North Korea tells foreigners in South to consider evacuation

A South Korean vehicle carrying boxes, returning from the North Korean city of Kaesong arrives at the customs, immigration and quarantine office near the border village of Panmunjom, which has separated the two Koreas since the Korean War, in Paju, north of Seoul, South Korea, Tuesday, April 9, 2013. North Korean workers didn’t show up for work at the Kaesong industrial complex, a jointly run factory with South Korea on Tuesday, a day after Pyongyang suspended operations at the last remaining major economic link between rivals locked in an increasingly hostile relationship. AP/Lee Jin-man

SEOUL, South Korea — North Korea is urging all foreign companies and tourists in South Korea to evacuate because it says the rival Koreas are on the eve of a nuclear war.

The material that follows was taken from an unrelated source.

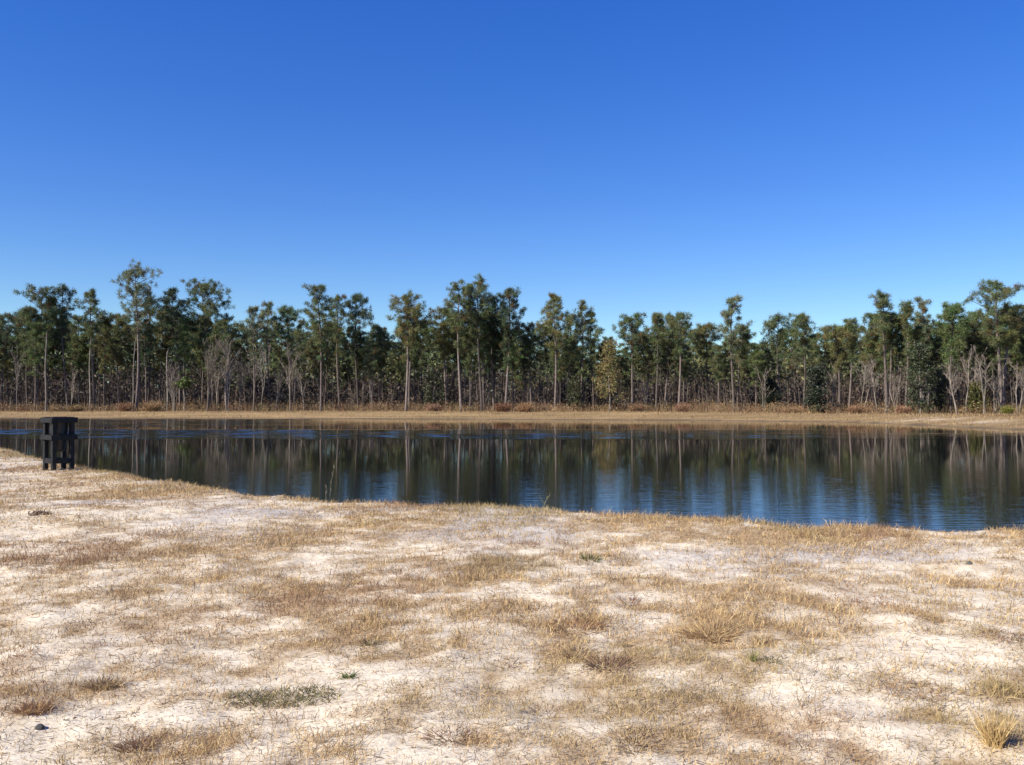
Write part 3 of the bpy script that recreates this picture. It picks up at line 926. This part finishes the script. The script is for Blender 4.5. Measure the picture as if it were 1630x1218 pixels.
for i, (x, ty, hw, z0, col, n, back, sparse, nm, label) in enumerate(LEAFY):
    D = treeline(x) + back; X = (x - CX) / F * D; z = hz(X, D)
    H = (HY - ty) / F * D + CAMZ - z
    put_tree(nm, label, "tree", x, D, leafy_meshes(H, hw / F * D, z0, col, n, i, 0.24 if sparse else 0.27, sparse=sparse), 0.0)

# ------------------------------------------------------------------ brush, thicket and the deep wood (uncountable masses)
def clumps(kit, cx, cy, cz, rad, n, leaf, col, up=0.3, wid=0.5):
    p = np.stack([cx, cy, cz], 1)
    pick = RNG.integers(0, len(p), n)
    q = p[pick] + RNG.normal(size=(n, 3)) * rad[pick][:, None] * np.array([0.5, 0.5, 0.38])
    d = unit(RNG.normal(size=(n, 3)) + [0, 0, up])
    cc = col[pick] * RNG.uniform(0.65, 1.35, (n, 1))
    ln = leaf * RNG.uniform(0.6, 1.4, n)
    kit.blades(q, d, ln, ln * wid, np.clip(cc, 0.005, 1))


def pick_cols(pal, n, amt=0.2):
    pal = np.array(pal); return np.clip(pal[RNG.integers(0, len(pal), n)] * RNG.uniform(1 - amt, 1 + amt, (n, 1)), 0.005, 1)


kb = Kit()   # low brush along the foot of the trees
n = 900
bx = RNG.uniform(-200, 1830, n)
bD = np.array([treeline(v) for v in bx]) + RNG.uniform(-1.0, 8, n)
bX = (bx - CX) / F * bD
bz = hgrid(bX, bD)
br = RNG.uniform(0.6, 1.5, n) * (0.6 + 0.9 * fbm(bx * 0.012, bx * 0 + 3, 5, 3))
pal = [(0.20, 0.115, 0.06), (0.25, 0.16, 0.08), (0.15, 0.10, 0.065), (0.17, 0.09, 0.05), (0.13, 0.115, 0.05), (0.30, 0.21, 0.11)]
bc = pick_cols(pal, n)
clumps(kb, bX, bD, bz + br * 0.45, br, 90000, 0.18, bc, 0.5, 0.35)
# upright stalks in the brush
m = 9000
pk = RNG.integers(0, n, m)
bb = np.stack([bX[pk] + RNG.normal(size=m) * 0.6, bD[pk] + RNG.normal(size=m) * 0.5, bz[pk] - 0.05], 1)
bb[:, 2] = hgrid(bb[:, 0], bb[:, 1]) - 0.03
kb.blades(bb, unit(RNG.normal(size=(m, 3)) * [0.2, 0.2, 0.1] + [0, 0, 1]), RNG.uniform(0.5, 1.7, m), np.full(m, 0.035), jitter((0.27, 0.18, 0.10), m, 0.35))
tag(obj("brush", kb.mesh("brush", M_TWIG)), "rusty brown brush along the foot of the far trees", "brush", kind="stuff")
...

South Korean soldiers salute a military vehicle as it leads South Korean vehicles from the North Korean city of Kaesong at the customs, immigration and quarantine office near the border village of Panmunjom, which has separated the two Koreas since the Korean War, in Paju, north of Seoul, South Korea, Tuesday, April 9, 2013. North Korean workers didn’t show up for work at the Kaesong industrial complex, a jointly run factory complex with South Korea on Tuesday, a day after Pyongyang suspended operations at the last remaining major economic link between rivals locked in an increasingly hostile relationship. AP/Lee Jin-man

Analysts see a direct attack on Seoul as extremely unlikely. The warning Tuesday from the North’s Korean Asia-Pacific Peace Committee is similar to past threats that analysts call an attempt to raise anxiety in foreign capitals.

Observers say a torrent of North Korean prophesies of doom is partly meant to win Pyongyang-friendly policy changes in Seoul and Washington and to boost the image of leader Kim Jong Un.

The warning followed a similar evacuation advisory the North gave Friday to foreign embassies in Pyongyang, saying it could not ensure the safety of their personnel if war broke out.

“The situation on the Korean peninsula is heading for a thermo-nuclear war,” said Tuesday’s statement which was attributed to the North’s Asia-Pacific Peace Committee.

“In the event of war, we don’t want foreigners living in South Korea to get hurt,” said the statement, carried by the official Korean Central News Agency.

It urged “all foreign organisations, companies and tourists to work out measures for evacuation”.

After last week’s embassy warning, most governments involved made it clear they had no immediate plans to withdraw personnel from their Pyongyang missions and some suggested the advisory was a ruse to fuel growing global anxiety over the current crisis on the Korean peninsula.